▸ INFORMATION SUPPLIED
+++++

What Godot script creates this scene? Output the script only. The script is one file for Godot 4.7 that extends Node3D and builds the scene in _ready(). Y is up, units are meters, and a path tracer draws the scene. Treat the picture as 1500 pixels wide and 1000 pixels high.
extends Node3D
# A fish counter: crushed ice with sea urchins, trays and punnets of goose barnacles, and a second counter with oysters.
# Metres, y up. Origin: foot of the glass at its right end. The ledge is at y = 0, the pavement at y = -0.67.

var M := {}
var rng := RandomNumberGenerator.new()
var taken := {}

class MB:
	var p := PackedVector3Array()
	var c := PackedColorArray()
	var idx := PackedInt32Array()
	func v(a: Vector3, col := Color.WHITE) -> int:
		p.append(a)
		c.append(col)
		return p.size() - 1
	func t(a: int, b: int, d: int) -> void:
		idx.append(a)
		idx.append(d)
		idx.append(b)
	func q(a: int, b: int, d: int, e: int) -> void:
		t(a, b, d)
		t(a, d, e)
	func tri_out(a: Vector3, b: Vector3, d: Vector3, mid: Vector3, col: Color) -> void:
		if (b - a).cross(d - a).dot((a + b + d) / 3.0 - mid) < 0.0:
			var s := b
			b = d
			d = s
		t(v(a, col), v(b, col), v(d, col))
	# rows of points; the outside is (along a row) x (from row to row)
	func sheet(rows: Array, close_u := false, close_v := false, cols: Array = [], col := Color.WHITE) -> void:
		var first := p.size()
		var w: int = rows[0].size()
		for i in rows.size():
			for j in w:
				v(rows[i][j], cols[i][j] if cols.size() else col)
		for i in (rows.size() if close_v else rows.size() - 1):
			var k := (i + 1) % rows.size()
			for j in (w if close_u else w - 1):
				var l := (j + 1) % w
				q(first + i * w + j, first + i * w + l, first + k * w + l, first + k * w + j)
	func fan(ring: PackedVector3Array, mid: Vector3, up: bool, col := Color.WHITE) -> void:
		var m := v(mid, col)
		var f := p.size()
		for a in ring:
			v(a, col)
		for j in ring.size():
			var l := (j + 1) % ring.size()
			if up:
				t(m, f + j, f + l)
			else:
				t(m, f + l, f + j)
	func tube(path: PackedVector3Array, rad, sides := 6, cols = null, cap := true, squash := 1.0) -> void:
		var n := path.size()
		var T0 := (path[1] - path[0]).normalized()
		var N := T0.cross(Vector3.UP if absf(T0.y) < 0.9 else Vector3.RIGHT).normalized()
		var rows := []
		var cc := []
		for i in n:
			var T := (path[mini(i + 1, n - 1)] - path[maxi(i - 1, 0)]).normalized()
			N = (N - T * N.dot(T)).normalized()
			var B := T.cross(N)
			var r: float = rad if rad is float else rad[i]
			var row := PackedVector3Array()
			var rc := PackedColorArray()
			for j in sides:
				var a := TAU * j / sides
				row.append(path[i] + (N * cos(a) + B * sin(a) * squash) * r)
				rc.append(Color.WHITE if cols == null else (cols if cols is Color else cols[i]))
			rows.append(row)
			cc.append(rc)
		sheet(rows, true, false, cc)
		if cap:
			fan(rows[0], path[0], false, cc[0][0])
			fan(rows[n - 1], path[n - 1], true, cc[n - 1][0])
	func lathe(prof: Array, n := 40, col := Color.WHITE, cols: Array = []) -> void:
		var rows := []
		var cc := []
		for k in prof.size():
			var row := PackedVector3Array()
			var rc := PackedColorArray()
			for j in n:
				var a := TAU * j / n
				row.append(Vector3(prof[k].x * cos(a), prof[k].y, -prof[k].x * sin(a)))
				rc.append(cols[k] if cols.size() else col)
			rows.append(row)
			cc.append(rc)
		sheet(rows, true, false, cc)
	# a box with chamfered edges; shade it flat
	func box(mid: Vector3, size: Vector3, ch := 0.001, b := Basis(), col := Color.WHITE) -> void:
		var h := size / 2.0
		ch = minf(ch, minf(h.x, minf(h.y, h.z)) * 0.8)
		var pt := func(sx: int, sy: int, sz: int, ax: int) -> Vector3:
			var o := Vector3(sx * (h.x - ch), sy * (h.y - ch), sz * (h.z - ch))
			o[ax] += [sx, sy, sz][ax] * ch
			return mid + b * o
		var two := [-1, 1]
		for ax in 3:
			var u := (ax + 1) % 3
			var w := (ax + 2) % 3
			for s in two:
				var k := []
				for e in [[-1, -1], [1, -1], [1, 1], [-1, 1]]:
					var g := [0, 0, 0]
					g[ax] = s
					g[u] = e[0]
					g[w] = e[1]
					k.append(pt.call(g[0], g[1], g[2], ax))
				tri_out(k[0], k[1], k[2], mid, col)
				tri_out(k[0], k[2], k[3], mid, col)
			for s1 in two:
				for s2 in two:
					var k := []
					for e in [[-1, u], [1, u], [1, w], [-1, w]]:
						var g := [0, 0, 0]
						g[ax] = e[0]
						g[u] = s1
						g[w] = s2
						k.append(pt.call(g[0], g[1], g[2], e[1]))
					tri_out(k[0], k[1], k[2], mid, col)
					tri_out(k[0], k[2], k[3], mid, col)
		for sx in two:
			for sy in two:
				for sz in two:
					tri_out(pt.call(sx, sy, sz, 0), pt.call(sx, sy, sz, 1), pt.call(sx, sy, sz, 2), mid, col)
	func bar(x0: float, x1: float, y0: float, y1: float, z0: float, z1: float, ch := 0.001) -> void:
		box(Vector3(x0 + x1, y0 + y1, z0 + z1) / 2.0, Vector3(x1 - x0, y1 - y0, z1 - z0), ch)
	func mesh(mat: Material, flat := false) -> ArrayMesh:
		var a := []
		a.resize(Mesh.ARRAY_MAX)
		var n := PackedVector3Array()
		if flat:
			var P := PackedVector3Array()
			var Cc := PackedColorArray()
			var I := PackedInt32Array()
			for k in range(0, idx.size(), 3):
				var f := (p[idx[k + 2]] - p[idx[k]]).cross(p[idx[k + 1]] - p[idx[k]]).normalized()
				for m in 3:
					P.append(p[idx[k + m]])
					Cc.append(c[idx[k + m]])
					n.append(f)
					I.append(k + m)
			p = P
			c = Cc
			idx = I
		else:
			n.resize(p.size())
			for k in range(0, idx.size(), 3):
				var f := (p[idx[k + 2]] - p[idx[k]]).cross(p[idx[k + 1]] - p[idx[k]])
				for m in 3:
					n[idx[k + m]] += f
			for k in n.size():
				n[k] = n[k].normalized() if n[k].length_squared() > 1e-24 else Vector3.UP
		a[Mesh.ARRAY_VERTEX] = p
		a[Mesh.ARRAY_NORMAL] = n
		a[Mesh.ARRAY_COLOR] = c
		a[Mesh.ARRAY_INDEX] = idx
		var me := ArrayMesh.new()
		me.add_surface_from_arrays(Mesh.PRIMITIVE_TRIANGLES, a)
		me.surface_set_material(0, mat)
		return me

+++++

▸ TASK GOAL
Copy out the full listing exactly.

▸ PROBLEM SOLUTION
What Godot script creates this scene? Output the script only. The script is one file for Godot 4.7 that extends Node3D and builds the scene in _ready(). Y is up, units are meters, and a path tracer draws the scene. Treat the picture as 1500 pixels wide and 1000 pixels high.
extends Node3D
# A fish counter: crushed ice with sea urchins, trays and punnets of goose barnacles, and a second counter with oysters.
# Metres, y up. Origin: foot of the glass at its right end. The ledge is at y = 0, the pavement at y = -0.67.

var M := {}
var rng := RandomNumberGenerator.new()
var taken := {}

class MB:
	var p := PackedVector3Array()
	var c := PackedColorArray()
	var idx := PackedInt32Array()
	func v(a: Vector3, col := Color.WHITE) -> int:
		p.append(a)
		c.append(col)
		return p.size() - 1
	func t(a: int, b: int, d: int) -> void:
		idx.append(a)
		idx.append(d)
		idx.append(b)
	func q(a: int, b: int, d: int, e: int) -> void:
		t(a, b, d)
		t(a, d, e)
	func tri_out(a: Vector3, b: Vector3, d: Vector3, mid: Vector3, col: Color) -> void:
		if (b - a).cross(d - a).dot((a + b + d) / 3.0 - mid) < 0.0:
			var s := b
			b = d
			d = s
		t(v(a, col), v(b, col), v(d, col))
	# rows of points; the outside is (along a row) x (from row to row)
	func sheet(rows: Array, close_u := false, close_v := false, cols: Array = [], col := Color.WHITE) -> void:
		var first := p.size()
		var w: int = rows[0].size()
		for i in rows.size():
			for j in w:
				v(rows[i][j], cols[i][j] if cols.size() else col)
		for i in (rows.size() if close_v else rows.size() - 1):
			var k := (i + 1) % rows.size()
			for j in (w if close_u else w - 1):
				var l := (j + 1) % w
				q(first + i * w + j, first + i * w + l, first + k * w + l, first + k * w + j)
	func fan(ring: PackedVector3Array, mid: Vector3, up: bool, col := Color.WHITE) -> void:
		var m := v(mid, col)
		var f := p.size()
		for a in ring:
			v(a, col)
		for j in ring.size():
			var l := (j + 1) % ring.size()
			if up:
				t(m, f + j, f + l)
			else:
				t(m, f + l, f + j)
	func tube(path: PackedVector3Array, rad, sides := 6, cols = null, cap := true, squash := 1.0) -> void:
		var n := path.size()
		var T0 := (path[1] - path[0]).normalized()
		var N := T0.cross(Vector3.UP if absf(T0.y) < 0.9 else Vector3.RIGHT).normalized()
		var rows := []
		var cc := []
		for i in n:
			var T := (path[mini(i + 1, n - 1)] - path[maxi(i - 1, 0)]).normalized()
			N = (N - T * N.dot(T)).normalized()
			var B := T.cross(N)
			var r: float = rad if rad is float else rad[i]
			var row := PackedVector3Array()
			var rc := PackedColorArray()
			for j in sides:
				var a := TAU * j / sides
				row.append(path[i] + (N * cos(a) + B * sin(a) * squash) * r)
				rc.append(Color.WHITE if cols == null else (cols if cols is Color else cols[i]))
			rows.append(row)
			cc.append(rc)
		sheet(rows, true, false, cc)
		if cap:
			fan(rows[0], path[0], false, cc[0][0])
			fan(rows[n - 1], path[n - 1], true, cc[n - 1][0])
	func lathe(prof: Array, n := 40, col := Color.WHITE, cols: Array = []) -> void:
		var rows := []
		var cc := []
		for k in prof.size():
			var row := PackedVector3Array()
			var rc := PackedColorArray()
			for j in n:
				var a := TAU * j / n
				row.append(Vector3(prof[k].x * cos(a), prof[k].y, -prof[k].x * sin(a)))
				rc.append(cols[k] if cols.size() else col)
			rows.append(row)
			cc.append(rc)
		sheet(rows, true, false, cc)
	# a box with chamfered edges; shade it flat
	func box(mid: Vector3, size: Vector3, ch := 0.001, b := Basis(), col := Color.WHITE) -> void:
		var h := size / 2.0
		ch = minf(ch, minf(h.x, minf(h.y, h.z)) * 0.8)
		var pt := func(sx: int, sy: int, sz: int, ax: int) -> Vector3:
			var o := Vector3(sx * (h.x - ch), sy * (h.y - ch), sz * (h.z - ch))
			o[ax] += [sx, sy, sz][ax] * ch
			return mid + b * o
		var two := [-1, 1]
		for ax in 3:
			var u := (ax + 1) % 3
			var w := (ax + 2) % 3
			for s in two:
				var k := []
				for e in [[-1, -1], [1, -1], [1, 1], [-1, 1]]:
					var g := [0, 0, 0]
					g[ax] = s
					g[u] = e[0]
					g[w] = e[1]
					k.append(pt.call(g[0], g[1], g[2], ax))
				tri_out(k[0], k[1], k[2], mid, col)
				tri_out(k[0], k[2], k[3], mid, col)
			for s1 in two:
				for s2 in two:
					var k := []
					for e in [[-1, u], [1, u], [1, w], [-1, w]]:
						var g := [0, 0, 0]
						g[ax] = e[0]
						g[u] = s1
						g[w] = s2
						k.append(pt.call(g[0], g[1], g[2], e[1]))
					tri_out(k[0], k[1], k[2], mid, col)
					tri_out(k[0], k[2], k[3], mid, col)
		for sx in two:
			for sy in two:
				for sz in two:
					tri_out(pt.call(sx, sy, sz, 0), pt.call(sx, sy, sz, 1), pt.call(sx, sy, sz, 2), mid, col)
	func bar(x0: float, x1: float, y0: float, y1: float, z0: float, z1: float, ch := 0.001) -> void:
		box(Vector3(x0 + x1, y0 + y1, z0 + z1) / 2.0, Vector3(x1 - x0, y1 - y0, z1 - z0), ch)
	func mesh(mat: Material, flat := false) -> ArrayMesh:
		var a := []
		a.resize(Mesh.ARRAY_MAX)
		var n := PackedVector3Array()
		if flat:
			var P := PackedVector3Array()
			var Cc := PackedColorArray()
			var I := PackedInt32Array()
			for k in range(0, idx.size(), 3):
				var f := (p[idx[k + 2]] - p[idx[k]]).cross(p[idx[k + 1]] - p[idx[k]]).normalized()
				for m in 3:
					P.append(p[idx[k + m]])
					Cc.append(c[idx[k + m]])
					n.append(f)
					I.append(k + m)
			p = P
			c = Cc
			idx = I
		else:
			n.resize(p.size())
			for k in range(0, idx.size(), 3):
				var f := (p[idx[k + 2]] - p[idx[k]]).cross(p[idx[k + 1]] - p[idx[k]])
				for m in 3:
					n[idx[k + m]] += f
			for k in n.size():
				n[k] = n[k].normalized() if n[k].length_squared() > 1e-24 else Vector3.UP
		a[Mesh.ARRAY_VERTEX] = p
		a[Mesh.ARRAY_NORMAL] = n
		a[Mesh.ARRAY_COLOR] = c
		a[Mesh.ARRAY_INDEX] = idx
		var me := ArrayMesh.new()
		me.add_surface_from_arrays(Mesh.PRIMITIVE_TRIANGLES, a)
		me.surface_set_material(0, mat)
		return me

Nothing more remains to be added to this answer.